— Start —
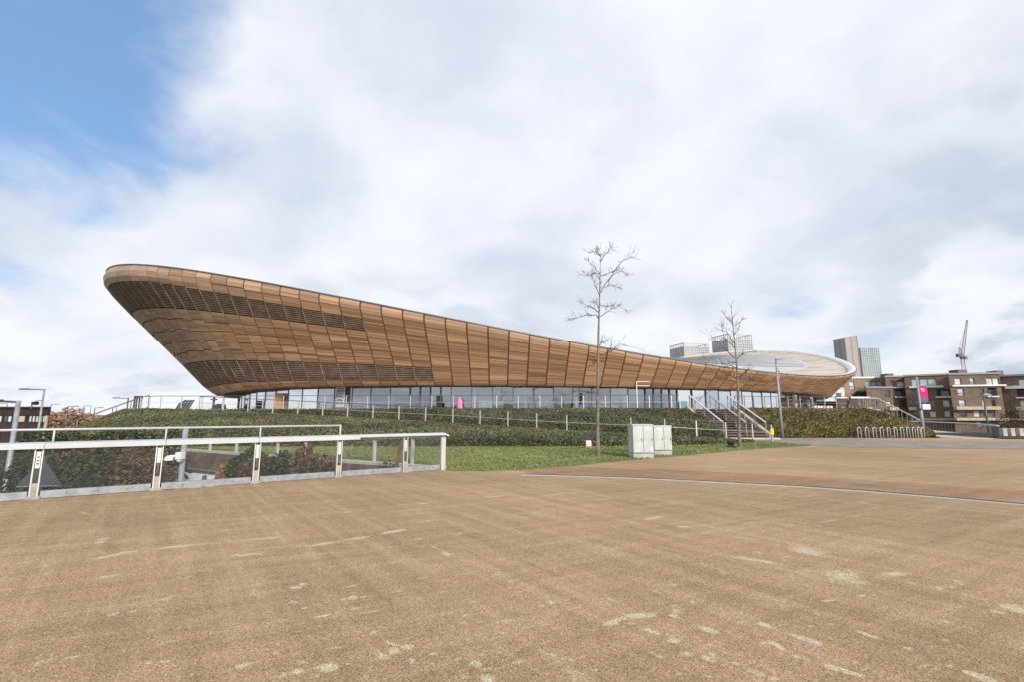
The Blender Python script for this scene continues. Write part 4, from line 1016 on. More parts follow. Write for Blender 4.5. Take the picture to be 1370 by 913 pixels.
# dark timber cabin
def cabin():
    a, b = AT(-70, 547, 46), AT(67, 547.5, 46); z1 = AT(30, 547.3, 46).z; base = -4.1
    t = thing('cabin', (a.x, a.y, base), 'low dark timber clad cabin with a strip of windows at the left edge', 'cabin')
    w = b.x-a.x; cx = (a.x+b.x)/2; zt = AT(30, 557, 46).z; zb = AT(30, 566, 46).z
    nb = 34
    for i in range(nb):
        x = a.x+w*(i+.5)/nb
        MB().box((x, 46+.02*(i % 3), (z1+zt)/2), (w/nb-.02, .12, z1-zt)).build('upper_board', M_WOODD, t)
        MB().box((x, 46+.02*((i+1) % 3), (zb+base)/2), (w/nb-.02, .12, zb-base)).build('lower_board', M_WOODD, t)
    MB().poly([(a.x, 46.1), (b.x-.05, 46.1), ((b.x-.3)*52/46, 52), (a.x*52/46, 52)], z1-.2, base).build('body', M_WOODD, t)
    MB().poly([(a.x, 45.8), (b.x+.15, 45.8), ((b.x-.1)*52/46, 52.2), (a.x*52/46, 52.2)], z1+.16, z1).build('roof', M_WOODD, t)
    for i, (p0, p1) in enumerate(((-60, -40), (-30, -12), (-8, 3), (6.5, 11), (12, 16), (24, 34), (40, 43), (44.5, 47.5), (49, 52), (54, 57), (58.5, 61), (62, 64.5))):
        x0, x1 = AT(p0, 560, 46).x, AT(p1, 560, 46).x
        f_ = MB().box(((x0+x1)/2, 46.03, (zt+zb)/2), (x1-x0, .1, zt-zb-.05)).build('window', M_STEELD, t)
        MB().box(((x0+x1)/2, 45.96, (zt+zb)/2), (x1-x0-.06, .04, zt-zb-.12)).build('pane', M_CREAM if i == 5 else (M_CURT if i != 3 else M_PANE), f_)
    e = AT(65.5, 560, 46); MB().box((b.x-.1, 45.9, (zt+base)/2), (.2, .14, zt-base)).build('corner_post', M_CREAM, t)
cabin()
# left hand steps down the end of the bank
la, lb = Vector((-34.6, 44.2, 2.14)), Vector((-48.2, 41.6, -3.7)); ld = (lb-la); lside = Vector((-ld.y, ld.x, 0)).normalized()
if lside.y < 0: lside = -lside
t = thing('staircase', la, 'long narrow steps running down the left end of the planted bank', 'stairs')
for i in range(32):
    p = la.lerp(lb, i/32); MB().boxa(p+lside*1.2-UPV*.2, ld.normalized()*.02+Vector((ld.x, ld.y, 0))*(.5/32), lside*1.1, UPV*.18).build('step', M_STEP, t)
MB().bar(la+UPV*.05, lb+UPV*.05, .3, .3).build('side_kerb', M_STONE, t); MB().bar(la+lside*2.45+UPV*.1, lb+lside*2.45+UPV*.1, .3, .4).build('side_kerb', M_STONE, t)
railing('dark handrail on the near side of the left hand steps', 'handrail', [la+lside*.15, lb+lside*.15], 1.0, 1.6, (.05, .05), .05, (.5,), None, M_STEELD, M_GALV, 'handrail')
railing('grey handrail on the far side of the left hand steps', 'handrail', [la+lside*2.3+UPV*.3, lb+lside*2.3+UPV*.3], 1.15, 1.6, (.05, .05), .06, (.5,), None, M_STEELD, M_STEELD, 'handrail')
railing('lower pale rail at the foot of the left hand steps', 'handrail', [AT(112, 560, 52), AT(70, 576, 50), AT(30, 590, 48)], 1.0, 1.6, (.05, .05), .09, (.5,), None, M_GALV, M_GALV, 'handrail')
t = thing('red_marker', AT(163, 557.5, 42.5), 'small red painted cap on the kerb of the left hand steps', 'marker')
MB().box(t.location, (.45, .25, .14), R(20)).build('cap', M_RED, t); MB().box(t.location+UPV*.1, (.25, .12, .08), R(20)).build('handle', M_RED, t)
# group of slender posts at the head of those steps
for i, px in enumerate((179, 182, 185, 188)):
    p = AT(px, 546, 45.5); p.z = 2.16
    t = thing('steel_post', p, ('leftmost of four slender dark posts at the head of the left hand steps', 'second from left of four slender dark posts at the left hand steps', 'third from left of four slender dark posts at the left hand steps', 'rightmost of four slender dark posts at the head of the left hand steps')[i], 'post', 'slender posts at the head of the left hand steps')
    MB().box(p+UPV*.65, (.10, .14, 1.3)).build('shaft', M_STEELD, t); MB().box(p+UPV*.02, (.2, .24, .04)).build('foot', M_STEELD, t)
# sloping glazed canopy and low dark vehicle-like dome on the deck
a, b = AT(234, 547, 62), AT(252, 547, 62); zt = AT(255, 536, 62).z
t = thing('skylight', (a.x, a.y, 2.16), 'sloping dark glazed skylight standing on the concourse below the overhanging tip', 'skylight')
m = MB(); pts = [(a.x, 2.17), (b.x, 2.17), (b.x+.75, zt), (b.x-.4, zt-.02), (a.x+.5, zt-.5)]
n_ = len(pts); m.v = [(x, 62, z) for x, z in pts]+[(x*62.9/62, 62.9, z) for x, z in pts]; m.f = [tuple(range(n_)), tuple(reversed(range(n_, 2*n_)))]+[(i, n_+i, n_+(i+1) % n_, (i+1) % n_) for i in range(n_)]
m.build('glazing', M_PANE, t)
for u in (0, .25, .5, .75, 1): MB().bar((a.x+(b.x-a.x)*u, 61.95, 2.18), (a.x+.5+(b.x-a.x+.2)*u, 61.95, zt-.5+.5*min(1, u*1.15)), .07, .07).build('glazing_bar', M_STEELD, t)
MB().bar((a.x+.5, 61.93, zt-.5), (b.x-.35, 61.93, zt), .1, .1).build('top_frame', M_STEELD, t)
c = AT(292, 546, 66)
t = thing('dark_canopy', (c.x, c.y, 2.16), 'low dark rounded structure on the concourse right under the cladding tip', 'canopy')
m = MB(); rows = []
for u, h in ((-1.4, .25), (-.9, .75), (-.2, .98), (.6, 1.0), (1.3, .9), (1.5, .3)): rows.append([Vector(((c.x+u*.75)*(1+y*.4/66), c.y+y*.4, 2.16+h*z)) for y, z in ((-1, 0), (-.95, .6), (-.6, 1), (.6, 1), (.95, .6), (1, 0))])
m.loft(rows); m.f.append(tuple(range(5, -1, -1))); m.f.append(tuple(range(30, 36))); m.build('shell', M_STEELD, t); MB().box((c.x, c.y-.42, 2.3), (2.0, .05, .22)).build('lower_band', M_GALV, t)
# steel props under the cladding tip
c = AT(285.8, 540, 67); t = thing('support_post', (c.x, c.y, 2.16), 'pale post carrying the lowest point of the cladding on the left', 'post')
MB().tube([t.location, t.location+UPV*1.9], .16, 10).build('shaft', M_GALV, t, True); MB().box(t.location+UPV*1.6, (.7, .5, .16)).build('head', M_GALV, t)
# ---------------------------------------------------------------- cabinets and small things on the lawn
def cabinet(px0, px1, pybase, pytop, depth_m, label, rot, split):
    a, b = G(px0, pybase), G(px1, pybase); h = AT(px0, pytop, a.y).z; L_ = b.x-a.x; t = thing('utility_cabinet', a, label, 'cabinet')
    ex = Vector((math.cos(rot), math.sin(rot), 0)); ey = Vector((-math.sin(rot), math.cos(rot), 0)); L_ = L_/math.cos(rot)
    o = a+ex*(L_/2)+ey*(depth_m/2)
    MB().boxa(o+UPV*(.10), ex*(L_/2-.012), ey*(depth_m/2-.012), UPV*.095).build('plinth', M_CABB, t)
    MB().boxa(o+UPV*(h/2+.10), ex*(L_/2-.02), ey*(depth_m/2-.0), UPV*(h/2-.12)).build('body', M_CAB, t)
    MB().boxa(o+UPV*(h-.015), ex*(L_/2+.012), ey*(depth_m/2+.03), UPV*.022).build('lid', M_CAB, t)
    ed = [0]+split+[1]
    for u, v in zip(ed, ed[1:]):
        p = a+ex*(L_*(u+v)/2)-ey*.012; d = MB().boxa(p+UPV*(h/2+.10), ex*(L_*(v-u)/2-.018), ey*.014, UPV*(h/2-.15)).build('door', M_CAB, t)
        MB().boxa(a+ex*(L_*v-.07)-ey*.032+UPV*h*.55, ex*.012, ey*.008, UPV*.05).build('handle', M_STEELD, d)
    return t, a, ex, ey, L_, h
t, a, ex, ey, L_, h = cabinet(847.5, 876, 614.5, 568.8, .62, 'larger pale grey utility cabinet with two doors on the lawn edge', R(4), [.5])
MB().boxa(a+ex*(L_*.72)-ey*.03+UPV*(h-.17), ex*.045, ey*.004, UPV*.04).build('label', M_WHITE, t)
t, a, ex, ey, L_, h = cabinet(875.5, 900.5, 610.5, 570.5, .5, 'smaller pale grey utility cabinet behind and right of the larger one', R(4), [.55])
MB().boxa(a+ex*(L_*.3)-ey*.03+UPV*(h-.14), ex*.07, ey*.004, UPV*.025).build('label', M_WHITE, t)
def spot(px, py, d, label, white):
    p = AT(px, py, d); p.z = 0; t = thing('spotlight', p, label, 'lamp')
    MB().tube([p, p+UPV*.14], .03, 8).build('stake', M_STEELD, t); o = MB().boxa(p+UPV*.26, (.13, 0, .0), (0, .10, .03), (0, -.03, .11)).build('lamp_body', M_WHITE if white else M_BLACK, t); MB().boxa(p+UPV*.06, (.2, 0, 0), (0, .16, 0), (0, 0, .05)).build('base_block', mat('terracotta block', (.35, .19, .12), .85) if white else M_BLACK, t)
spot(787.5, 598, 25.2, 'white floodlight on a brown block at the hedge foot left of the tall tree', True)
spot(978, 600, 25.6, 'small black spotlight on the lawn before the steps', False)
# cycle stands
for i in range(11):
    f_ = i/10; p = G(1140+5+ (1234-1146)*(1-(1-f_)**1.25), 587.2)
    p = Vector((25.25+5.0*(1-(1-f_)**1.2), 35.55+.04*i, 0))
    t = thing('cycle_stand', p, ('leftmost' if i == 0 else 'rightmost' if i == 10 else ('second', 'third', 'fourth', 'fifth', 'middle (sixth)', 'seventh', 'eighth', 'ninth', 'tenth')[i-1]+' from the left')+' of the pale bent tube cycle stands below the grassy bank', 'cycle stand', 'cycle stands at the foot of the grassy bank')
    dv = Vector((.50, .36, 0)); h_ = .78; r_ = .16; a0 = p+Vector((-.0, .0, 0)); a1 = p+dv
    u = dv.normalized(); pts = [a0, a0+UPV*(h_-r_)]+[a0+u*(r_-r_*math.cos(x))+UPV*(h_-r_+r_*math.sin(x)) for x in (.4, .8, 1.2, 1.57)]+[a1-u*(r_-r_*math.cos(x))+UPV*(h_-r_+r_*math.sin(x)) for x in (1.57, 1.2, .8, .4)]+[a1+UPV*(h_-r_), a1]
    MB().tube(pts, .028, 8).build('hoop', M_ALUW, t, True)
    for q in (a0, a1): MB().tube([q, q+UPV*.012], .07, 8).build('floor_flange', M_GALV, t)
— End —
**Aim of the exercise**
Find each line holding the string "from" and copy it out.

**Written answer**
The Blender Python script for this scene continues. Write part 4, from line 1016 on. More parts follow. Write for Blender 4.5. Take the picture to be 1370 by 913 pixels.
    t = thing('steel_post', p, ('leftmost of four slender dark posts at the head of the left hand steps', 'second from left of four slender dark posts at the left hand steps', 'third from left of four slender dark posts at the left hand steps', 'rightmost of four slender dark posts at the head of the left hand steps')[i], 'post', 'slender posts at the head of the left hand steps')
    t = thing('cycle_stand', p, ('leftmost' if i == 0 else 'rightmost' if i == 10 else ('second', 'third', 'fourth', 'fifth', 'middle (sixth)', 'seventh', 'eighth', 'ninth', 'tenth')[i-1]+' from the left')+' of the pale bent tube cycle stands below the grassy bank', 'cycle stand', 'cycle stands at the foot of the grassy bank')